A multi-objective co-evolutionary algorithm for energy and cost-oriented mixed-model assembly line balancing with multi-skilled workers

Abstract

Energy-saving, one of the most significant strategies for green manufacturing, has become the focus of more and more scholars and enterprise managers. Hence, this work addresses the minimization of energy and cost requirements on mixed-model multi-manned assembly line balancing with multi-skilled workers. A new mixed-integer linear programming model is proposed to define the problem. Additionally, a novel multi-objective co-evolutionary algorithm is designed to achieve the trade-off between energy and cost requirements. This algorithm includes a two-layer solution representation to achieve full coverage of the solution space and a new decoding mechanism with idle time reduction. A collaborative initialization as the first stage of the algorithm is extended to get high-quality and great-diversity initial solutions.

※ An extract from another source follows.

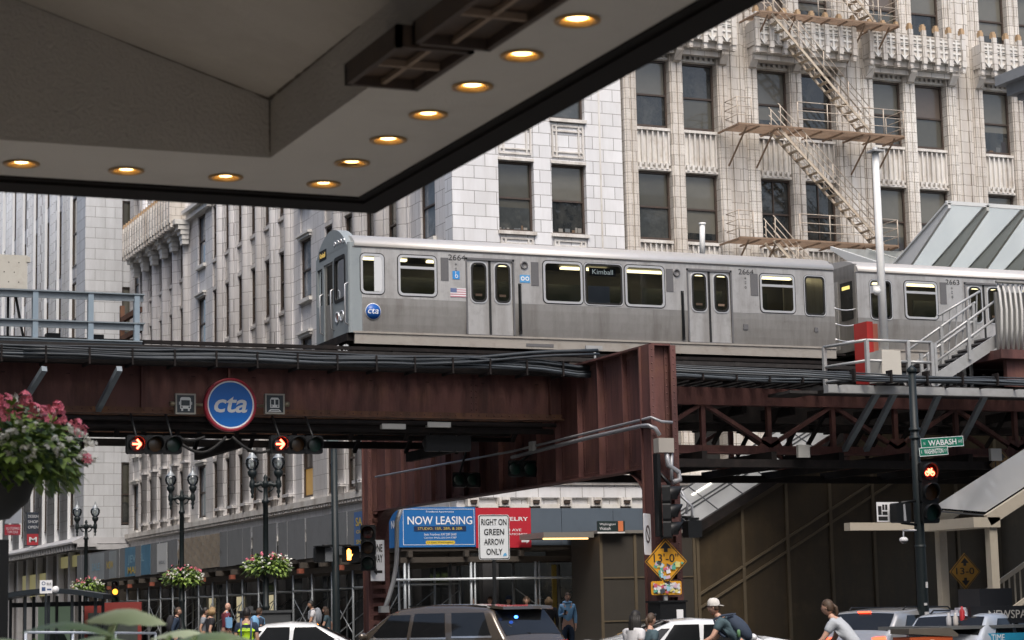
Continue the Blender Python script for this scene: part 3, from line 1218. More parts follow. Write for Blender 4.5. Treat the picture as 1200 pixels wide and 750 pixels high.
red_s = mat('logo_red', (.5, .03, .05), .4, var=.03)
white_s = mat('sign_white', (.75, .76, .78), .45, var=.03)
ink = mat('black_lettering', (.015, .015, .015), .5, var=0)
tube_l = emat('train_ceiling_light', (1, .82, .45), 3.6)
inner = mat('train_interior', (.07, .065, .055), .6, var=.2)
seat_m = mat('blue_seat', (.05, .09, .16), .7)


def train(u0, openings, doors, number_at, label, cab):
    """openings: (u0,u1,z0,z1,kind) on the near side; body length 14.45 from u0"""
    T = thing('train_car', label, 'train car', (u0, 50.5, 7.78), 'coupled cars of the silver train')
    u1 = u0 + 14.45
    v0, v1 = 50.5, 53.27
    zs, zk, zbelt, zt = 8.52, 8.82, 9.72, 11.06
    # near side: lower panels, window band posts, header
    ups = MB(); low = MB()
    cuts = sorted([(o[0], o[1], o[2], o[3]) for o in openings] + [(d[0], d[1], 8.86, 10.84) for d in doors])
    x = u0 + .02

    def lowp(a, b):                                                  # lower side shaped to tuck in, so its reflection darkens towards the sill
        prof = [(.003, zbelt), (.003, 9.55), (.012, 9.3), (.028, 9.05), (.05, zk), (.1, zk), (.1, zbelt)]
        low.prism([(v0 + q, z) for q, z in prof], (a, 0, 0), Y, Z, (b - a, 0, 0))

    for (a, b, z0, z1) in cuts:
        ups.box(x, v0, zbelt, a, v0 + .07, zt)
        lowp(x, a)
        ups.box(a, v0, z1, b, v0 + .07, zt)
        if z0 > 9:
            ups.box(a, v0, zbelt, b, v0 + .07, z0)
            lowp(a, b)
        x = b
    ups.box(x, v0, zbelt, u1, v0 + .07, zt); lowp(x, u1)
    ups.box(u0, v1 - .07, zbelt, u1, v1, zt); low.box(u0, v1 - .07, zk, u1, v1, zbelt)
    for k in range(1, 7):                                           # vertical sheet joints
        c = u0 + 14.45 * k / 7 + .4
        if not any(a - .05 < c < b + .05 for a, b, _, _ in cuts):
            ups.box(c, v0 - .004, zbelt, c + .012, v0, zt)
        if not any(d[0] - .1 < c < d[1] + .1 for d in doors):
            low.box(c, v0 - .001, 9.5, c + .014, v0 + .006, zbelt)
    ups.box(u0, v0 - .012, zbelt - .02, u1, v0 + .003, zbelt + .01) if not doors else None
    ups.build('side_panel', steel_s, T)
    low.build('lower_panel', steel_low, T)
    # ends
    mb = MB()
    mb.box(u1 - .06, v0 + .07, zk, u1, v1 - .07, 11.3)
    mb.build('end_wall', steel_low, T)
    # floor, interior
    mb = MB()
    mb.box(u0 + .1, v0 + .1, 8.7, u1 - .1, v1 - .1, 8.82)
    mb.box(u0 + .1, v0 + .1, 11.14, u1 - .1, v1 - .1, 11.18)
    mb.box(u0 + .1, v1 - .1, 8.82, u1 - .1, v1 - .085, 11.14)
    mb.build('floor', inner, T)
    mb = MB()
    for k in range(7):
        mb.box(u0 + .8 + 2 * k, v0 + .75, 11.06, u0 + 2.2 + 2 * k, v0 + .9, 11.12)
        mb.box(u0 + .8 + 2 * k, v1 - .9, 11.06, u0 + 2.2 + 2 * k, v1 - .75, 11.12)
    mb.build('ceiling_light', tube_l, T)
    mb = MB()
    for k in range(12):
        c = u0 + 1.2 + 1.05 * k
        if any(d[0] - .5 < c < d[1] for d in doors): continue
        for vv in (v0 + .12, v1 - .97):
            mb.box(c, vv, 9.1, c + .5, vv + .85, 9.25); mb.box(c, vv, 9.25, c + .08, vv + .85, 9.85)
    mb.build('seat', seat_m, T)
    mb = MB()                                                        # far-side window band seen through the near one
    for k in range(9): mb.box(u0 + .7 + 1.5 * k, v1 - .115, 9.9, u0 + 1.8 + 1.5 * k, v1 - .102, 10.75)
    mb.build('far_window', mat('far_window_dim', (.05, .06, .06), .2, var=.5), T)
    # roof: gutter, bright quarter roll, low crown
    mb = MB()
    prof = [(-.03, 11.06), (-.035, 11.12), (0, 11.19), (.1, 11.27), (.3, 11.37), (.7, 11.47), (1.385, 11.52)]
    prof = prof + [(2.77 - a, z) for a, z in prof[-2::-1]]
    b = len(mb.v)
    for uu in (u0 + .05, u1):
        for a, z in prof: mb.v.append((uu, v0 + a, z))
    n = len(prof)
    for i in range(n - 1): mb.face((b + i, b + i + 1, b + n + i + 1, b + n + i), True)
    mb.face([b + i for i in range(n)]); mb.face([b + n + i for i in range(n)])
    mb.build('roof', roof_s, T)
    mb = MB(); mb.box(u0, v0 - .012, 11.02, u1, v0 - .001, 11.055); mb.build('gutter', louvre, T)
    # skirt and underframe
    mb = MB()
    mb.box(u0 + .05, v0 + .02, zs, u1, v0 + .1, zk - .003); mb.box(u0 + .05, v1 - .1, zs, u1, v1 - .02, zk - .003)
    mb.box(u0, v0 - .01, zk - .03, u1, v0 + .02, zk + .02)
    mb.build('skirt', skirt_m, T)
    mb = MB()
    mb.box(u0 + .3, v0 + .25, 8.35, u1 - .3, v1 - .25, 8.7)
    for c in (3.2, 5.1, 7.4, 9.6): mb.box(u0 + c, v0 + .15, 8.1, u0 + c + 1.3, v0 + 1.0, 8.5)
    mb.build('underframe', steel_dark, T)
    for c in (2.4, 11.6):
        tr = MB()
        tr.box(u0 + c - 1.2, v0 + .4, 8.05, u0 + c + 1.2, v0 + .55, 8.3); tr.box(u0 + c - 1.2, v1 - .55, 8.05, u0 + c + 1.2, v1 - .4, 8.3)
        tr.box(u0 + c - .3, v0 + .4, 8.1, u0 + c + .3, v1 - .4, 8.35)
        tk = tr.build('truck', steel_dark, T)
        for d in (-.9, .9):
            for vv in (51.15, 52.6):
                w = MB(); w.lathe([(.1, -.07), (.36, -.07), (.36, .03), (.4, .05), (.4, .08), (.1, .08)], (u0 + c + d, vv, 8.18), 20, 'y')
                w.build('wheel', steel_dark, tk)
    # windows
    for (a, b, z0, z1, kind) in openings:
        o, i_ = rrect(a - .03, z0 - .03, b + .03, z1 + .03, .12), rrect(a + .03, z0 + .03, b - .03, z1 - .03, .09)
        o2 = rrect(a - .055, z0 - .055, b + .055, z1 + .055, .14)
        mb = MB()
        mb.cm = 1
        mb.ring(o2, i_, (0, v0 - .006, 0), X, Z, (0, .03, 0))
        mb.cm = 0
        if kind in 'stc': mb.ring(o, i_, (0, v0 - .016, 0), X, Z, (0, .02, 0))
        else: mb.ring(rrect(a - .045, z0 - .045, b + .045, z1 + .045, .13), rrect(a - .02, z0 - .02, b + .02, z1 + .02, .12), (0, v0 - .014, 0), X, Z, (0, .02, 0))
        if kind == 's': mb.box(a + .03, v0 - .014, z1 - .33, b - .03, v0 + .012, z1 - .26)
        w = mb.build('window', [rim, rubber], T)
        if kind == 'c':
            mb = MB(); mb.box(b - .24, v0 - .012, z0 + .04, b - .03, v0 + .012, z1 - .04)
            mb.build('blind', mat('pale_blind', (.6, .62, .64), .5, var=.04), w)
        mb = MB(); mb.poly([(a, v0 + .025, z0), (b, v0 + .025, z0), (b, v0 + .025, z1), (a, v0 + .025, z1)])
        mb.build('pane', gl_train, w)
        if kind == 'd':
            mb = MB(); mb.box(a + .15, v0 + .05, z1 - .3, b - .15, v0 + .09, z1 - .08); mb.build('sign_case', black, w)
            text('Kimball', ((a + b) / 2, v0 + .048, z1 - .19), X, Z, .62, .13, emat('sign_glow', (.75, .8, .8), .5), w)
            mb = MB(); mb.box(a + .1, v0 + .06, z0, a + .75, v0 + .07, z0 + .5); mb.build('notice', mat('dim_notice', (.3, .32, .36), .6), w)
    # doors
    for (a, b) in doors:
        m_ = (a + b) / 2
        mb = MB()
        mb.box(a - .05, v0 - .012, 8.86, a, v0 + .05, 10.9); mb.box(b, v0 - .012, 8.86, b + .05, v0 + .05, 10.9); mb.box(a, v0 + .0, 8.83, b, v0 + .06, 8.86)
        mb.box(a - .05, v0 - .012, 10.84, b + .05, v0 + .05, 10.9)
        mb.build('door_frame', louvre, T)
        for (c, d) in ((a, m_ - .035), (m_ + .035, b)):
            mb = MB()
            z0, z1 = 9.74, 10.76
            w0, w1 = c + .13, d - .08
            mb.box(c, v0 + .03, 8.86, d, v0 + .06, z0); mb.box(c, v0 + .03, z1, d, v0 + .06, 10.84)
            mb.box(c, v0 + .03, z0, w0, v0 + .06, z1); mb.box(w1, v0 + .03, z0, d, v0 + .06, z1)
            dr = mb.build('door_leaf', steel_s, T)
            mb = MB()
            mb.cm = 0; mb.ring(rrect(w0 - .05, z0 - .05, w1 + .05, z1 + .05, .16), rrect(w0 + .015, z0 + .015, w1 - .015, z1 - .015, .13), (0, v0 + .012, 0), X, Z, (0, .02, 0))
            mb.cm = 1; mb.ring(rrect(w0 - .02, z0 - .02, w1 + .02, z1 + .02, .15), rrect(w0 + .03, z0 + .03, w1 - .03, z1 - .03, .12), (0, v0 + .008, 0), X, Z, (0, .01, 0))
            wf = mb.build('door_window', [rim, rubber], dr)
            mb = MB(); mb.poly([(w0, v0 + .045, z0), (w1, v0 + .045, z0), (w1, v0 + .045, z1), (w0, v0 + .045, z1)]); mb.build('pane', gl_train, wf)
            mb = MB(); mb.box(w0 + .12, v0 + .05, z0 + .15, w1 - .1, v0 + .055, z0 + .21); mb.build('door_sticker', emat('orange_sticker', (.8, .5, .35), .12), wf)  # sticker given a faint glow of its own, though no lamp
        mb = MB(); mb.box(m_ - .034, v0 + .02, 8.86, m_ + .034, v0 + .07, 10.84); mb.build('door_seal', rubber, T)
        bx = b + .2 if abs(b - 28.4) > .3 else a - .2
        mb = MB(); mb.path([(bx, v0 - .005, 10.24), (bx, v0 - .06, 10.18), (bx, v0 - .06, 9.02), (bx, v0 - .005, 8.95)], .022, 6)
        mb.box(bx - .03, v0 - .05, 8.9, bx + .03, v0, 8.98); mb.box(bx - .045, v0 - .012, 8.95, bx + .045, v0 - .002, 10.26)
        mb.build('grab_bar', black, T)
    for (c, w, z0, z1) in cab['louvres']:
        mb = MB(); mb.box(c, v0 - .012, z0, c + w, v0 - .001, z1)
        mb.build('louvre', louvre, T)
    for c in number_at:
        text(cab['number'], (c, v0 - .004, 10.88), X, Z, .48, .15, ink, T)
        for k, s_ in enumerate(('+', ':', 'o')):
            text(s_, (c - .03, v0 - .004, 10.7 - .13 * k), X, Z, .06, .07, ink, T)
    return T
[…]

A self-learning evolution for each sub-population with four problem-specific evolutionary operators is developed to explore task or worker assignment sequences, and a dual-cooperation strategy is proposed to enhance the interaction between sub-populations. The final experiments, based on 269 instances, demonstrate that the improvement components are effective and the proposed algorithm is superior to seven latest multi-objective evolutionary algorithms from numerical, statistical and differential analyses.